China reported 2012 REE export quotas on Dec. 27th that were slightly higher than 2011, but for the first time included HREE’s, 4,575t within the total of 31 130t, according to Bloomberg. That is only 6.8%. Everyone is predicting a near-term surplus of LREE’s but at a time when a deficit is predicted in HREE’s, Quest’s numbers for HREE’s look very promising. Their area of exploration in northern Canada is mineral-rich, sparsely populated, vast and underexplored. Mines having been shuttered all over the world in favour of cheaper Chinese imports doesn’t indicate that China has the best deposits, just the cheapest. They may have the lion’s share of 48% of deposits according to Dudley Kingsnorth, but it was their price that stopped people from developing mines elsewhere back in the 80’s. The areas of mining in China and India are the areas around the Himalayas, which is the area of the most recent tectonic plate collision and the area of the highest concentration of REE’s. China and India are the #1 and #3 countries for deposits, the second being the U.S. However, The U.S. has a high population that has done a great deal of mineral exploration, and yet has never produced HREE’s. The only known significant deposit of HREE’s is at Bokan in Alaska.  This would seem to indicate that HREE’s are more readily found in the north. The Canadian arctic is much larger and includes the oldest and hardest rocks. This makes Quest’s area of exploration ripe for finds and their report on the quantity of HREE’s is in line with other findings of HREE’s in northern Canada such as at Thor Lake. And newly announced monazite mining by companies such as Medallion Resources of Vancouver, which was abandoned in favour of bastenaesite mining as is done in China, could also change the availability of HREE’s. This is because monazite unlike bastenaesite, always contains every REE, including all the HREE’s. 

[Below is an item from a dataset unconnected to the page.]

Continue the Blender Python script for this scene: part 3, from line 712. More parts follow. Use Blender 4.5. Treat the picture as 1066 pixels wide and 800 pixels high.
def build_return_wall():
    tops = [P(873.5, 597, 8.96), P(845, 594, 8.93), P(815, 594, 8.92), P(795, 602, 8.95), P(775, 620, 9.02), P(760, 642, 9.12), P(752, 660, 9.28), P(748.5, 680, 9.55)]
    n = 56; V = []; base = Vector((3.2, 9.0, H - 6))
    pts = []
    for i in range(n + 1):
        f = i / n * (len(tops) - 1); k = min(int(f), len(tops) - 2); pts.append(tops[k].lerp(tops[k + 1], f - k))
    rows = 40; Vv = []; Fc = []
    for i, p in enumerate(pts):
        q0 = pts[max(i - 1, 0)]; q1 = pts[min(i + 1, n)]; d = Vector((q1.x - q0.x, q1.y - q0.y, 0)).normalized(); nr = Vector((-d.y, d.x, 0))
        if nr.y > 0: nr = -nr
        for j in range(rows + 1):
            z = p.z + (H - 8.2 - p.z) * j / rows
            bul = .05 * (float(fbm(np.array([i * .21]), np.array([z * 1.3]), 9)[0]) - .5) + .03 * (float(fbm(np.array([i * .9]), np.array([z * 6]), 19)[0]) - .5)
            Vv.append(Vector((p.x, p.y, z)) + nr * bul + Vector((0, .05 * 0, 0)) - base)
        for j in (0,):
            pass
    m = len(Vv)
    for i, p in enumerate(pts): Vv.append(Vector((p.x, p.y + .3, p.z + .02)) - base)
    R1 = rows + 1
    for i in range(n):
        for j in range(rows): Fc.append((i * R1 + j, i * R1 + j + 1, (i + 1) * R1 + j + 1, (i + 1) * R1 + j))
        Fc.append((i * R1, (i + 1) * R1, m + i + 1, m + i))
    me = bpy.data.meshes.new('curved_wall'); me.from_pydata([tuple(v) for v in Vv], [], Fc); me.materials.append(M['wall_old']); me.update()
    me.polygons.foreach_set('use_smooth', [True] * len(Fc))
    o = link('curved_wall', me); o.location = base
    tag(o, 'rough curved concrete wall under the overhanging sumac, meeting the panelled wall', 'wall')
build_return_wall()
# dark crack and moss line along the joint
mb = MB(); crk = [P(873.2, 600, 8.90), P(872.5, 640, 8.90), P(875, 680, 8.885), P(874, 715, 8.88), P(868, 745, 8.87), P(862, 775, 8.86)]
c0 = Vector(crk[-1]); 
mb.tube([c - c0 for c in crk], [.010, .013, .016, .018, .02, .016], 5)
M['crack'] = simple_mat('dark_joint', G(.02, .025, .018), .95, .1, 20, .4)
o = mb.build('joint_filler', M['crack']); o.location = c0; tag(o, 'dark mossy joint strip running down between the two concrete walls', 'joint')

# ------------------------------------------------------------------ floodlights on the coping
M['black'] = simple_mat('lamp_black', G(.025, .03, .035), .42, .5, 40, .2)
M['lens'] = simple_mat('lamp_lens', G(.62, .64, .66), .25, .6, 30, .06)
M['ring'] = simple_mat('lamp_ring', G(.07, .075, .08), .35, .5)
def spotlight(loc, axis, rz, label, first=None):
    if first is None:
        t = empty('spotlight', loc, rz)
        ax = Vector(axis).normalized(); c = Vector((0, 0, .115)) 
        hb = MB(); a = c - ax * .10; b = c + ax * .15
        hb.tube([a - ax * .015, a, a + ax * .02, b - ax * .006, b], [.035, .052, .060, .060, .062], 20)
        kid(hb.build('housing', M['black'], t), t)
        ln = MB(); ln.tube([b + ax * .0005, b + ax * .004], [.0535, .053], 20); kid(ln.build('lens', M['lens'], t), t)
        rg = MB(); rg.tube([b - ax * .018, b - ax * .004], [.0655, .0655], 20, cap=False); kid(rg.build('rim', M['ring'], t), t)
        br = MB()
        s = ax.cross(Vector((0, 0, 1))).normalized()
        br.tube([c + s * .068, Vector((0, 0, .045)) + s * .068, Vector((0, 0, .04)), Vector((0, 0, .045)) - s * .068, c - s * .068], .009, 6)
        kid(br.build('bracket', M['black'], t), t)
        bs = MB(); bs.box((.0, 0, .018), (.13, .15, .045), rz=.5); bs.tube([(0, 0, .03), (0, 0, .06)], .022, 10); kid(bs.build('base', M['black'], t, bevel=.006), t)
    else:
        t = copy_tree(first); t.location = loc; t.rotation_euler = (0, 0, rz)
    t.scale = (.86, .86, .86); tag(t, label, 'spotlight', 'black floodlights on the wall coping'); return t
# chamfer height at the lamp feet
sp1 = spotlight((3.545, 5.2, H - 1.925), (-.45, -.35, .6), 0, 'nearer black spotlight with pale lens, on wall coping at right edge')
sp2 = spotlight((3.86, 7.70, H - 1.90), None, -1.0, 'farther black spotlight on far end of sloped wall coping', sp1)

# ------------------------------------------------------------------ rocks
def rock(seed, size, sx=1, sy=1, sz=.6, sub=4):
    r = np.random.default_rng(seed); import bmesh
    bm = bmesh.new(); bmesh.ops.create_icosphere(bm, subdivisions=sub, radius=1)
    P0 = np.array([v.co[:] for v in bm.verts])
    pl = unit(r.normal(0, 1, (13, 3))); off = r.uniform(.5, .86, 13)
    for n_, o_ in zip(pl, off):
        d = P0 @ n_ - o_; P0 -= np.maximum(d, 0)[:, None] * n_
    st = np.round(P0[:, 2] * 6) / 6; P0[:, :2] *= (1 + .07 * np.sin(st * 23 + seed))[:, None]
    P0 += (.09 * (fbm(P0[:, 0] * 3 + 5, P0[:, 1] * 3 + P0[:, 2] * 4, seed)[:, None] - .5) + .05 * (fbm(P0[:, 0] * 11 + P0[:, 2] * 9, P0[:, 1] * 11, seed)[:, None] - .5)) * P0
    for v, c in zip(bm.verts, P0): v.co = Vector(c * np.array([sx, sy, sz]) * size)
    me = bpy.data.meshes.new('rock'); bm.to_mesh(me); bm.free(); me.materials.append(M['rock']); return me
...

The coming scarcity of HREE’s and their irreplacability in modern applications means that the reports of higher HREE’s percentages in Canadian mines looks very good for Quest and other Canadian companies. It is no surprise since people have only recently started to look for deposits again in the last few years, and Canada has been underexplored. As well, undervalued sources such as monazite mean estimates of availability may soon change. The geology of Canada and the remote regions, especially the north, provide excellent opportunities for finding the resource with the narrowest niches. It is said that Rare Earths aren’t rare, but perhaps the best place to look for them has been ascertained. If Quest’s findings are anything to extrapolate from, the future of exploration in Canada and the availability of HREE’s is looking very good indeed.